#### The request
From the line that includes "1080 pixels high." to the last line of the data, quote each line precisely; both boundary lines belong in the answer.

:: Supplied data

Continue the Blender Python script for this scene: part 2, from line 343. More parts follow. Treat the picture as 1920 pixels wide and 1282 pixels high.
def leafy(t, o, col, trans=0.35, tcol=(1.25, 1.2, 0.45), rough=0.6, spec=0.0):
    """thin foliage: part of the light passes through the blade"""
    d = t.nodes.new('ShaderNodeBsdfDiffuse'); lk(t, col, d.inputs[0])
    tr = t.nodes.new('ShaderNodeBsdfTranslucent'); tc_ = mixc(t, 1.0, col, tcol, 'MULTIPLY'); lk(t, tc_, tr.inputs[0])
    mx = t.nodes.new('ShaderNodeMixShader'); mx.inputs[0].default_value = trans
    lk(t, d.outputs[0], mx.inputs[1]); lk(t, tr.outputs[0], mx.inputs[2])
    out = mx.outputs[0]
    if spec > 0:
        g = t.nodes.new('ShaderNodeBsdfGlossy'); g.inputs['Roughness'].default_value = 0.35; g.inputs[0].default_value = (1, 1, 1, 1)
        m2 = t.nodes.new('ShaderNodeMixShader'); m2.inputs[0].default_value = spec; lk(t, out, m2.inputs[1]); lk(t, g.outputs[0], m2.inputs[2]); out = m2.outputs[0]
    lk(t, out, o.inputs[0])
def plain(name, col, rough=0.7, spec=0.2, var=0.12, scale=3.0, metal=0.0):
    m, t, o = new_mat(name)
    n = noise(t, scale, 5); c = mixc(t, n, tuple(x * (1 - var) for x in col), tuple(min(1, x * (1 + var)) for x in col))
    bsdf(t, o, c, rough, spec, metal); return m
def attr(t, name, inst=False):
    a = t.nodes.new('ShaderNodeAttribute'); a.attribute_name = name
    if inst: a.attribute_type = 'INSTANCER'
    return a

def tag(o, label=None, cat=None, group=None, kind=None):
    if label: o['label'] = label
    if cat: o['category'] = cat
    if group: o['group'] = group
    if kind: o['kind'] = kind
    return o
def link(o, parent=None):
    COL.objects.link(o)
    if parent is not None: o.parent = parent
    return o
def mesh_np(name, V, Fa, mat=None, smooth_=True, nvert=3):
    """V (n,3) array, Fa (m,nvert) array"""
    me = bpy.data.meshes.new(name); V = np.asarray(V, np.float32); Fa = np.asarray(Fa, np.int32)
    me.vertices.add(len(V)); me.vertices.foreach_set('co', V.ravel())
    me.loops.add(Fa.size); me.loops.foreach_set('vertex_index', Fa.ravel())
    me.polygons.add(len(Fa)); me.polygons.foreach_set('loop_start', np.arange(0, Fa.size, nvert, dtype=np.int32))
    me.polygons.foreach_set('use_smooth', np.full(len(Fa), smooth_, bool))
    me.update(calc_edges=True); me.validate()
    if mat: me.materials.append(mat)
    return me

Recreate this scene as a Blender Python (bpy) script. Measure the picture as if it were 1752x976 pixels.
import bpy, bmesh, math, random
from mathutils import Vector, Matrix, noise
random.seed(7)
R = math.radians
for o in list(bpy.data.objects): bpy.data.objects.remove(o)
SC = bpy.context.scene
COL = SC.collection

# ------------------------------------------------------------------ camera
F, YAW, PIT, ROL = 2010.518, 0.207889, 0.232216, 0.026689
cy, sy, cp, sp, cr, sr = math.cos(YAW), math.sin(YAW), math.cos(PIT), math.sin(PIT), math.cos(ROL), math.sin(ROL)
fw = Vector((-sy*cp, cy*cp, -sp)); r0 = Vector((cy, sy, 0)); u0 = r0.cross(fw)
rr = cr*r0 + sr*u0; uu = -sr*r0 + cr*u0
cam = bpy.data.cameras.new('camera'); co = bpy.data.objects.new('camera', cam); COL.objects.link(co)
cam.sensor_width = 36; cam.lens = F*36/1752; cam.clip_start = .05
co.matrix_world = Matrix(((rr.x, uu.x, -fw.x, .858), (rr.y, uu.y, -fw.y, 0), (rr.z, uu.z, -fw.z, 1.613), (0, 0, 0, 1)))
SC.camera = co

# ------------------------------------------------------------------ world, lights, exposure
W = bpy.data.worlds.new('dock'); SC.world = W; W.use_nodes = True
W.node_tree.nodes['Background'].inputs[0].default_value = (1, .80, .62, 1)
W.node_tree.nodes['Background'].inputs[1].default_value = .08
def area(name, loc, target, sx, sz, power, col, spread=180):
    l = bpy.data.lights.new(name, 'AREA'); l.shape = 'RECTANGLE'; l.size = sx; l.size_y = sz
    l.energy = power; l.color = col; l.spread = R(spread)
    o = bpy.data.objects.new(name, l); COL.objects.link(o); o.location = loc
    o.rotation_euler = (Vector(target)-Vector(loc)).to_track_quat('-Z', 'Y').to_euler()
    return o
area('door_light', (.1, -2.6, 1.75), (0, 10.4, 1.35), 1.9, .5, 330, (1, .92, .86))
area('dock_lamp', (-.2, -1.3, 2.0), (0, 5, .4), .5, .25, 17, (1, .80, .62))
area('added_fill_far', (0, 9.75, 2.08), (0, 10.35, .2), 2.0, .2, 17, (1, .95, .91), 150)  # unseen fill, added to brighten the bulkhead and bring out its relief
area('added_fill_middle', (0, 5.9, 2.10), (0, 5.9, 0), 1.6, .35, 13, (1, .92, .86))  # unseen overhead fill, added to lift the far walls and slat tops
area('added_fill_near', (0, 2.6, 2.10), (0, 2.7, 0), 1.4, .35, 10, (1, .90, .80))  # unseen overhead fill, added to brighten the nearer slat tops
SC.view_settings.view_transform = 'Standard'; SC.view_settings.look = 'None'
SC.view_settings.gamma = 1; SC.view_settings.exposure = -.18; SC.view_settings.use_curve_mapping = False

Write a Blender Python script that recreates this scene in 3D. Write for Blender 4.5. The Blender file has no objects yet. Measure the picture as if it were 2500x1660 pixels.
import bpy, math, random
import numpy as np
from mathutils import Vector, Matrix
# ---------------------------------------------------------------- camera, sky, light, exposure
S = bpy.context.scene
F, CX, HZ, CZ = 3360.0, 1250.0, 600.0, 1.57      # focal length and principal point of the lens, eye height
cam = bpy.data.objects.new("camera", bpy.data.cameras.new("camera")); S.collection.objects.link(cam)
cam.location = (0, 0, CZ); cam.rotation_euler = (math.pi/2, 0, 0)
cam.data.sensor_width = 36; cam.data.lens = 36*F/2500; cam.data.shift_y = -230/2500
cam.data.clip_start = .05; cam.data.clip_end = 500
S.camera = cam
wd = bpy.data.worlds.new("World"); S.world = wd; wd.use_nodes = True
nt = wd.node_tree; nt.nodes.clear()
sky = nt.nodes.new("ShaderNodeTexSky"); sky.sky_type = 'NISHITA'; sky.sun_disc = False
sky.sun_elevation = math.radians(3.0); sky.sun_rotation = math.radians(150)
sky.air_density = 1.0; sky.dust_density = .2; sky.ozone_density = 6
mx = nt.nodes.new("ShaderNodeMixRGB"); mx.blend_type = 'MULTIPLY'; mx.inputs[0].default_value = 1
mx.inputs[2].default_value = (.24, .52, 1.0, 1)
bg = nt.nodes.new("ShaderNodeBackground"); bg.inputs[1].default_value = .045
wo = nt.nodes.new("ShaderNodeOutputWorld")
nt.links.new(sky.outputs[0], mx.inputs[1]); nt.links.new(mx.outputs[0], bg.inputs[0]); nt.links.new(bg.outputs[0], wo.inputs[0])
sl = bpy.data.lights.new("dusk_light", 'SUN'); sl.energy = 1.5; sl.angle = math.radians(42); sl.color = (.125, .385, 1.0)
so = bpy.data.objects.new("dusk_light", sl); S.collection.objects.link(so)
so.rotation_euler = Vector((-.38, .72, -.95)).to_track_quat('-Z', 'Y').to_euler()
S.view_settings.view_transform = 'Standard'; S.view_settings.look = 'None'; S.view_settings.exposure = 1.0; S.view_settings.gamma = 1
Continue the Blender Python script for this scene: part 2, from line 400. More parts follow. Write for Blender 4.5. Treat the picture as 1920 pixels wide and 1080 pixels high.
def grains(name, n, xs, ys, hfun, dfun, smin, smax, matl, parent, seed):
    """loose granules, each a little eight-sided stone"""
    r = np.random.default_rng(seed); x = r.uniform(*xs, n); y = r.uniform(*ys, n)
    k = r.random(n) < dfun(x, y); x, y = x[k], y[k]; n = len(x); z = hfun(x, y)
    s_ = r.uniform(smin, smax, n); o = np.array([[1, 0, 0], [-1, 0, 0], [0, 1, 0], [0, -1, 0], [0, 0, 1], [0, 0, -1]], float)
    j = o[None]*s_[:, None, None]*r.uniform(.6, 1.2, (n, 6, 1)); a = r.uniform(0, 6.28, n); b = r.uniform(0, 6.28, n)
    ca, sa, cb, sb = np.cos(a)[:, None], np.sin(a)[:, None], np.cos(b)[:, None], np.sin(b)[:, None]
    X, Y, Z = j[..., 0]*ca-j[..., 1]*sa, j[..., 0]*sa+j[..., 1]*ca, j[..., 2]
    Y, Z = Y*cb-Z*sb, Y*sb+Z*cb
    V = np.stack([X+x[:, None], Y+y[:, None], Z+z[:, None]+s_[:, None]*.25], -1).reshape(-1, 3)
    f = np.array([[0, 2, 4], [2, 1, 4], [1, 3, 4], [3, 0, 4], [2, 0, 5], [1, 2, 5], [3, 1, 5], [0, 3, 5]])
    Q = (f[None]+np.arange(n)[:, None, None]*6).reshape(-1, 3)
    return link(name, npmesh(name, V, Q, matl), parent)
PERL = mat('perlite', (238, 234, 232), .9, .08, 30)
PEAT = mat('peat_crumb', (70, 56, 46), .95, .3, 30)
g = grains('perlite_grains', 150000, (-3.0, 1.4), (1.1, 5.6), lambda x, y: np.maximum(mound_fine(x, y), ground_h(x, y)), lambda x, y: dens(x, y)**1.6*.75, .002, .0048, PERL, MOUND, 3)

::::

#### Task result
Continue the Blender Python script for this scene: part 2, from line 400. More parts follow. Write for Blender 4.5. Treat the picture as 1920 pixels wide and 1080 pixels high.
def grains(name, n, xs, ys, hfun, dfun, smin, smax, matl, parent, seed):
    """loose granules, each a little eight-sided stone"""
    r = np.random.default_rng(seed); x = r.uniform(*xs, n); y = r.uniform(*ys, n)
    k = r.random(n) < dfun(x, y); x, y = x[k], y[k]; n = len(x); z = hfun(x, y)
    s_ = r.uniform(smin, smax, n); o = np.array([[1, 0, 0], [-1, 0, 0], [0, 1, 0], [0, -1, 0], [0, 0, 1], [0, 0, -1]], float)
    j = o[None]*s_[:, None, None]*r.uniform(.6, 1.2, (n, 6, 1)); a = r.uniform(0, 6.28, n); b = r.uniform(0, 6.28, n)
    ca, sa, cb, sb = np.cos(a)[:, None], np.sin(a)[:, None], np.cos(b)[:, None], np.sin(b)[:, None]
    X, Y, Z = j[..., 0]*ca-j[..., 1]*sa, j[..., 0]*sa+j[..., 1]*ca, j[..., 2]
    Y, Z = Y*cb-Z*sb, Y*sb+Z*cb
    V = np.stack([X+x[:, None], Y+y[:, None], Z+z[:, None]+s_[:, None]*.25], -1).reshape(-1, 3)
    f = np.array([[0, 2, 4], [2, 1, 4], [1, 3, 4], [3, 0, 4], [2, 0, 5], [1, 2, 5], [3, 1, 5], [0, 3, 5]])
    Q = (f[None]+np.arange(n)[:, None, None]*6).reshape(-1, 3)
    return link(name, npmesh(name, V, Q, matl), parent)
PERL = mat('perlite', (238, 234, 232), .9, .08, 30)
PEAT = mat('peat_crumb', (70, 56, 46), .95, .3, 30)
g = grains('perlite_grains', 150000, (-3.0, 1.4), (1.1, 5.6), lambda x, y: np.maximum(mound_fine(x, y), ground_h(x, y)), lambda x, y: dens(x, y)**1.6*.75, .002, .0048, PERL, MOUND, 3)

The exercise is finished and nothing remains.